* BRIEF *
Retype only what runs from the first line of the listing to the line holding "p = atZ(a_[0], a_[1], -.015);", both included. Do not retype the pictures.

* GIVEN INFORMATION *
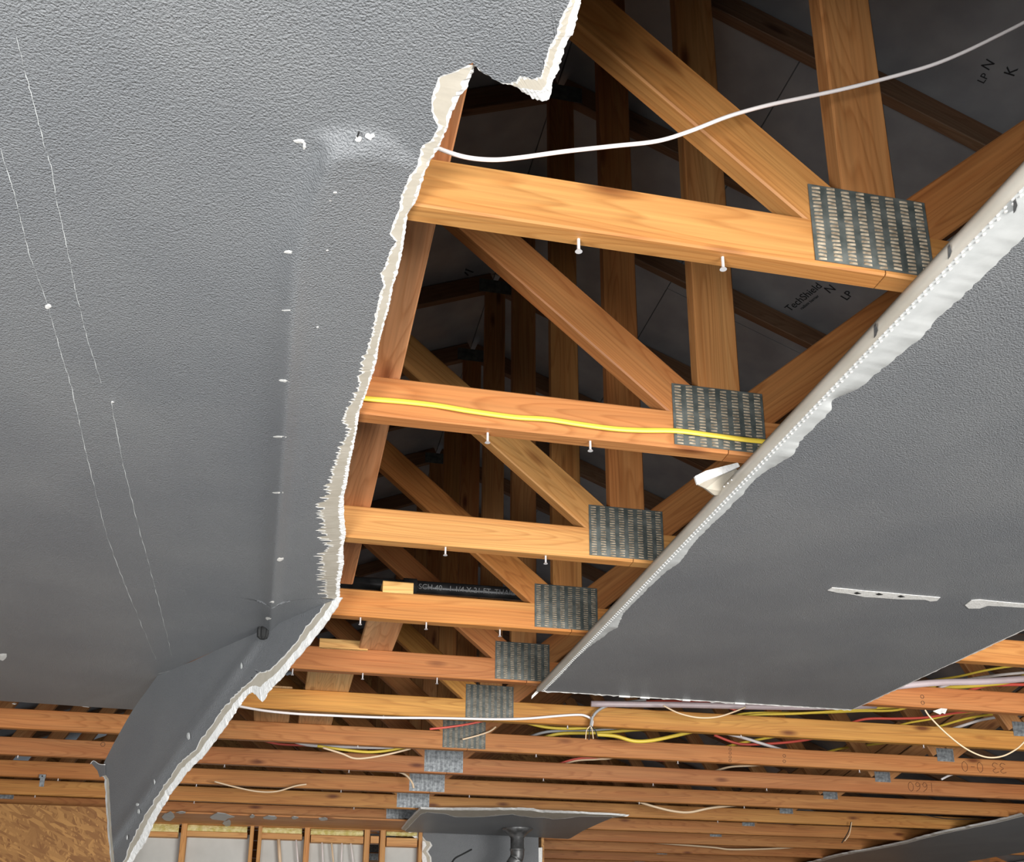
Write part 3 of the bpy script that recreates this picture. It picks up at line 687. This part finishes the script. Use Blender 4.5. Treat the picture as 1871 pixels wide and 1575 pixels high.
for q in [(1560, 1084), (1600, 1086), (1640, 1090)]: rpatch([(q[0], q[1]), (q[0]+6, q[1]-2), (q[0]+14, q[1]+1), (q[0]+5, q[1]+2)], 'dark_scratch', KCAB, .0024)
for i, (px, py) in enumerate([(1600, 606), (1735, 462), (1855, 378)]):
    rpatch([(px-3, py-7), (px+1, py-12), (px+4, py-3), (px+1, py+7), (px-3, py+12)], 'dark_smudge', DUCT, .0058)
for a_ in [(1148, 1258, 1162, 1264), (1175, 1270, 1184, 1277), (1245, 1280, 1251, 1286), (1340, 1286, 1350, 1292)]:
    p = atZ(a_[0], a_[1], -.015); q = atZ(a_[2], a_[3], -.015); box_obj('paper_tatter', (min(p.x, q.x), yf-.001, ZC-.019), (max(p.x, q.x), yf+.006, ZC-.0135), PAPER, rp)

# ceiling out of the frame: rear part, then two added light blockers
o = box_obj('ceiling_rear', (XL, YB, ZC+ZF), (XR, -1.5, ZC-.001), PAINT); tag(o, kind='structure')
o = box_obj('ceiling_light_block_strip', (.20, -1.5, ZC+ZF), (xb-.006, .68, ZC-.001), PAINT); tag(o, kind='structure')  # unseen strip closing the opening, added to keep light out of the attic
o = box_obj('ceiling_light_block_right', (2.19, -1.5, ZC+ZF), (XR, 2.42, ZC-.001), PAINT); tag(o, kind='structure')  # unseen board added to cut the light reaching the attic
# ---------------------------------------------------------------- loose scraps
def scrap(name, pts, yd, th, M, lab, cat='plasterboard scrap', group=None, z=None):
    P = [(atY(x, y_, yd+dy) if z is None else atZ(x, y_, z+dy)) for (x, y_, dy) in pts]; c = P[0].copy(); n_ = len(P)
    N_ = (P[1]-P[0]).cross(P[2]-P[0]).normalized()*th; P = [p-c for p in P]
    o = link(name, fix(meshfrom(name, P+[p+N_ for p in P], [tuple(range(n_)), tuple(range(2*n_-1, n_-1, -1))]+[(i, (i+1) % n_, n_+(i+1) % n_, n_+i) for i in range(n_)])), M, None, Matrix.Translation(c))
    tag(o, lab, cat, group); return o
sc1 = empty('plasterboard_scrap', atY(1320, 870, 1.98), 'white plasterboard offcut with a bright sawn edge wedged behind the corner bead', 'plasterboard scrap')
P = [atY(x, y_, yd) for x, y_, yd in [(1271, 872, 1.97), (1341, 851, 1.97), (1350, 862, 1.99), (1342, 900, 2.03), (1306, 905, 2.03), (1290, 893, 2.0), (1276, 886, 1.97)]]
O_ = Vector(sc1.location); P = [p-O_ for p in P]; link('offcut_face', fix(meshfrom('f', P+[p+Vector((0, .012, .006)) for p in P], [tuple(range(7)), tuple(range(13, 6, -1))]+[(i, (i+1) % 7, 7+(i+1) % 7, 7+i) for i in range(7)])), CORE, sc1)
P = [atY(x, y_, yd)-O_ for x, y_, yd in [(1270, 870, 1.965), (1290, 860, 1.965), (1348, 845, 1.965), (1352, 852, 1.965), (1330, 862, 1.965), (1274, 884, 1.965)]]
link('sawn_edge', fix(meshfrom('e', P+[p+Vector((0, .006, .0)) for p in P], [tuple(range(6)), tuple(range(11, 5, -1))]+[(i, (i+1) % 6, 6+(i+1) % 6, 6+i) for i in range(6)])), GYP, sc1)
for i in range(3): tube('fixing_hole', [atY(1337-i*7, 877+i*6, 1.96), atY(1337-i*7, 877+i*6, 1.955)], .0016, GYP, sc1, 8, 1)
scrap('paper_scrap', [(1705, 1299, 0), (1720, 1294, .01), (1731, 1295, .01), (1727, 1304, 0), (1722, 1302, 0), (1718, 1305, 0)], 3.66, .002, PAPER, 'small white torn paper scrap hanging under the fifth chord at the right', 'paper scrap')
scrap('paper_scrap', [(972, 1271, 0), (980, 1262, .01), (984, 1265, .01), (971, 1277, 0)], 3.78, .002, PAPER, 'white sliver of paper hanging at the lower tip of the right panel', 'paper scrap')

# ---------------------------------------------------------------- cables
def cable(px, Yv, r, M, lab, flat=1.0, name='cable', group=None, n=8):
    if not isinstance(Yv, (list, tuple)): Yv = [Yv]*len(px)
    P = [atY(x, y_, Yy) for (x, y_), Yy in zip(px, Yv)]
    o = tube(name, P, r, M, None, n, 6, flat); tag(o, lab, 'cable', group); return o
cp = [(790, 262), (803, 272), (850, 287), (900, 292), (950, 288), (1030, 277), (1120, 267), (1200, 258), (1260, 240), (1330, 213), (1400, 193), (1470, 178), (1540, 163), (1620, 143), (1700, 120), (1760, 96), (1820, 67), (1871, 41), (1930, 8)]
cable(cp, [1.20]*len(cp), .0031, WCAB, 'white cable swooping across the top of the opening in front of the nearest truss')
cp = [(640, 724), (668, 728), (740, 734), (800, 741), (860, 751), (940, 762), (1000, 766), (1060, 775), (1120, 783), (1170, 786), (1235, 787), (1300, 795), (1360, 803), (1405, 808), (1460, 818)]
cable(cp, TY(1)-.009, .0058, YCAB, 'flat yellow cable stretched along the second truss chord and over its metal plate', .45, 'yellow_cable')
cable([(425, 1288), (480, 1298), (540, 1304), (600, 1307), (700, 1311), (800, 1312), (900, 1314), (960, 1313), (1020, 1308), (1055, 1306), (1070, 1308), (1082, 1316), (1080, 1330)], TY(5)-.02, .0052, WCAB, 'long thin white cable sagging along the sixth chord left of the frayed wire ends')
cable([(1180, 1279), (1145, 1283), (1115, 1288), (1096, 1296), (1084, 1308), (1080, 1322), (1079, 1332)], TY(5)-.035, .006, GCAB, 'grey cable dropping from the right panel edge to the frayed wire ends')
for i, (x, y_, M) in enumerate([(1070, 1351, TCAB), (1076, 1352, KCAB), (1084, 1350, TCAB), (1092, 1348, KCAB)]):
    cable([(1079, 1326), (1072+i*5, 1334), (x, y_)], TY(5)-.04, .0022, M, ['leftmost tan', 'left black', 'right tan', 'rightmost black'][i]+' wire end of the four hanging where the cables meet', group='frayed wire ends', name='wire_end')
cable([(1690, 1297), (1700, 1311), (1730, 1341), (1765, 1368), (1800, 1383), (1830, 1382), (1855, 1370), (1871, 1356), (1900, 1325)], TY(4)+.0, .0032, TCAB, 'thin tan cable hanging in a deep loop at the right edge')
cable([(1140, 1456), (1170, 1466), (1200, 1475), (1230, 1482), (1260, 1484), (1300, 1476), (1350, 1471), (1400, 1469), (1440, 1470), (1475, 1474)], 6.45, .0078, TCAB, 'pale tan cable drooping below the chords right of the vent pipe ceiling scrap')
cable([(1100, 1531), (1200, 1540), (1300, 1548), (1335, 1552), (1400, 1551), (1450, 1548), (1480, 1544)], 8.4, .0075, TCAB, 'thin tan cable along the lowest chords near the bottom edge')
cable([(392, 1428), (430, 1438), (470, 1446), (505, 1446), (540, 1436), (560, 1433)], 6.05, .0045, TCAB, 'thin tan cable loop under the chords right of the hanging flap')
cable([(1212, 1289), (1240, 1303), (1275, 1311), (1310, 1310), (1340, 1301), (1362, 1292)], 4.15, .0035, TCAB, 'thin tan loop hanging just below the far edge of the right panel')
cable([(1720, 1424), (1740, 1415), (1765, 1413), (1800, 1409)], 5.3, .006, WCAB, 'short white cable between two chords above the number 1660')
cable([(1540, 1463), (1610, 1458), (1640, 1440)], 5.9, .002, KCAB, 'thin black wire under a chord near the lower right panel') if False else None
cable([(1668, 1482), (1690, 1489), (1730, 1496), (1790, 1496), (1830, 1492)], 6.55, .003, KCAB, 'thin black wire sagging above the lower right ceiling panel')
cable([(1555, 1502), (1550, 1520), (1538, 1540)], 6.7, .0035, KCAB, 'short dark wire dangling from a chord near the lower right panel')
cable([(1556, 1502), (1552, 1524), (1543, 1537)], 6.69, .003, TCAB, 'short tan wire dangling beside a dark one near the lower right panel')
cable([(785, 1332), (815, 1329), (850, 1324), (890, 1316)], TY(5)+.3, .005, RCAB, 'red wire crossing above a grey metal plate left of the frayed ends')
cable([(845, 1351), (872, 1344), (895, 1336), (906, 1328)], TY(6)-.03, .004, TCAB, 'thin tan wire crossing a grey metal plate beneath the red wire')
cable([(720, 1408), (740, 1415), (752, 1428), (756, 1440)], 6.0, .006, TCAB, 'short white wire curving down onto a small grey metal plate')
G = 'loose cables in the bays between the chords'
multi = [
 ([(1370, 1307), (1450, 1304), (1520, 1300), (1600, 1294), (1660, 1289)], 4.02, .006, YCAB, 'yellow cable just under the lower tip of the right panel'),
 ([(1360, 1304), (1440, 1303), (1500, 1302), (1570, 1299), (1640, 1297)], 4.06, .006, YCAB, 'second yellow cable just under the lower tip of the right panel'),
 ([(1580, 1314), (1640, 1313), (1690, 1311), (1745, 1303), (1800, 1296)], 4.05, .006, RCAB, 'red cable in the bay above the tan loop at the right'),
 ([(1655, 1322), (1700, 1314), (1745, 1304), (1800, 1298)], 4.1, .005, YCAB, 'thin yellow cable beside the red cable at the right'),
 ([(1720, 1326), (1770, 1312), (1830, 1303), (1871, 1300)], 4.1, .006, YCAB, 'yellow cable rising to the right above the tan loop'),
 ([(1755, 1327), (1795, 1315), (1850, 1306), (1880, 1300)], 4.12, .007, WCAB, 'white cable rising to the right above the tan loop'),
 ([(960, 1320), (1000, 1329), (1050, 1331), (1110, 1326), (1150, 1320)], 4.7, .007, YCAB, 'yellow cable under the frayed wire ends'),
 ([(1020, 1341), (1090, 1339), (1170, 1333), (1240, 1330)], 4.75, .008, YCAB, 'dull yellow cable in the bay right of the frayed ends'),
 ([(1000, 1337), (1060, 1336), (1140, 1331), (1200, 1328)], 4.78, .007, GCAB, 'grey cable in the bay right of the frayed ends'),
 ([(1090, 1342), (1125, 1345), (1158, 1354), (1190, 1353), (1230, 1345), (1268, 1336), (1300, 1330)], 4.72, .009, YCAB, 'bright yellow cable dipping over a reddish chord right of the frayed ends'),
 ([(1290, 1335), (1330, 1341), (1365, 1350), (1390, 1358)], 4.75, .008, WCAB, 'white cable curving down in the bay centre right'),
 ([(1350, 1359), (1400, 1359), (1450, 1355), (1490, 1348)], 4.72, .007, RCAB, 'red cable in the second bay below the right panel tip'),
 ([(1335, 1362), (1371, 1354), (1420, 1345), (1460, 1338)], 4.74, .007, YCAB, 'yellow cable above the red one in the second bay'),
 ([(1050, 1387), (1090, 1384), (1130, 1382), (1190, 1388), (1230, 1388)], 5.4, .006, RCAB, 'reddish wire in the dark gap below the frayed ends'),
 ([(1050, 1390), (1090, 1387), (1120, 1384)], 5.35, .007, TCAB, 'tan wire in the dark gap below the frayed ends'),
 ([(1530, 1369), (1580, 1362), (1630, 1356), (1660, 1352)], 5.3, .007, YCAB, 'yellow cable in the third bay below the right panel'),
 ([(1330, 1402), (1370, 1399), (1405, 1396), (1440, 1391)], 5.4, .006, TCAB, 'tan cable in the bay above the row of stamped rings'),
 ([(580, 1363), (630, 1370), (680, 1374), (730, 1368), (780, 1358)], 5.2, .007, YCAB, 'yellow cable sagging over the chord left of the metal plates'),
 ([(590, 1366), (625, 1377), (652, 1386), (700, 1380), (750, 1368)], 5.15, .005, TCAB, 'thin tan cable sagging lowest left of the metal plates'),
 ([(560, 1361), (640, 1365), (700, 1366), (760, 1362)], 5.28, .008, WCAB, 'white cable lying on the chord left of the metal plates'),
 ([(500, 1358), (560, 1362), (610, 1362), (660, 1358)], 5.25, .006, RCAB, 'pinkish red cable on the chord left of the metal plates'),
 ([(1690, 1246), (1751, 1236), (1800, 1225), (1850, 1217), (1900, 1212)], 3.45, .005, YCAB, 'yellow cable in the bay above the mauve pipe'),
 ([(1760, 1243), (1820, 1234), (1871, 1229), (1910, 1226)], 3.42, .006, WCAB, 'white cable lying above the mauve pipe'),
 ([(1700, 1255), (1750, 1255), (1800, 1251), (1840, 1246)], 3.5, .009, YCAB, 'bright yellow cable just under the mauve pipe'),
 ([(1800, 1253), (1840, 1251), (1890, 1249)], 3.56, .007, RCAB, 'red cable under the mauve pipe at the right edge'),
 ([(1120, 1291), (1180, 1282), (1230, 1281), (1300, 1284)], 4.1, .006, RCAB, 'red cable under the far edge of the right panel'),
 ([(1330, 1292), (1390, 1294), (1440, 1291)], 3.95, .006, RCAB, 'red cable beside the end of the mauve pipe under the right panel'),
 ([(530, 1327), (600, 1340)], 5.0, .004, KCAB, 'short black cable between the pale boards')]
bays = [TY(4)+.075, TY(5)+.075, TY(6)+.075, TY(7)+.075]
cnt_ = [0]*4
for px, Yy, r, M, lab in multi:
    front = 'dipping over' in lab or 'under the frayed' in lab or 'sagging' in lab
    if not front: bi = [i for i, b_ in enumerate(bays) if b_ > Yy+.1][0]; cnt_[bi] += 1; Yy = bays[bi] + cnt_[bi]*.021
    def ext(p, q):      # carry the cable on out of sight behind the chords
        dx = 1 if p[0] > q[0] else -1; up = (p[1] < q[1]+.5); return (p[0]+dx*45, p[1]+(-16 if up else 14))
    if not front: px = [ext(px[0], px[1])]+px+[ext(px[-1], px[-2])]
    cable(px, Yy, r, M, lab, name='loose_cable', group=G)
o = tube('mauve_pipe', [atY(1080, 1286, 4.22), atY(1250, 1288, 4.22), atY(1440, 1292, 4.21), atY(1600, 1290, 4.2)], .013, MAUVE, None, 12, 4); tag(o, 'mauve plastic pipe lying under the far edge of the right panel', 'pipe')
o = tube('mauve_pipe', [atY(1560, 1262, 3.63), atY(1700, 1248, 3.62), atY(1800, 1245, 3.61), atY(1900, 1238, 3.60)], .0135, MAUVE, None, 12, 4); tag(o, 'mauve plastic pipe in the bay beyond the right panel at the right edge', 'pipe')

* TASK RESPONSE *
Write part 3 of the bpy script that recreates this picture. It picks up at line 687. This part finishes the script. Use Blender 4.5. Treat the picture as 1871 pixels wide and 1575 pixels high.
for q in [(1560, 1084), (1600, 1086), (1640, 1090)]: rpatch([(q[0], q[1]), (q[0]+6, q[1]-2), (q[0]+14, q[1]+1), (q[0]+5, q[1]+2)], 'dark_scratch', KCAB, .0024)
for i, (px, py) in enumerate([(1600, 606), (1735, 462), (1855, 378)]):
    rpatch([(px-3, py-7), (px+1, py-12), (px+4, py-3), (px+1, py+7), (px-3, py+12)], 'dark_smudge', DUCT, .0058)
for a_ in [(1148, 1258, 1162, 1264), (1175, 1270, 1184, 1277), (1245, 1280, 1251, 1286), (1340, 1286, 1350, 1292)]:
    p = atZ(a_[0], a_[1], -.015); q = atZ(a_[2], a_[3], -.015); box_obj('paper_tatter', (min(p.x, q.x), yf-.001, ZC-.019), (max(p.x, q.x), yf+.006, ZC-.0135), PAPER, rp)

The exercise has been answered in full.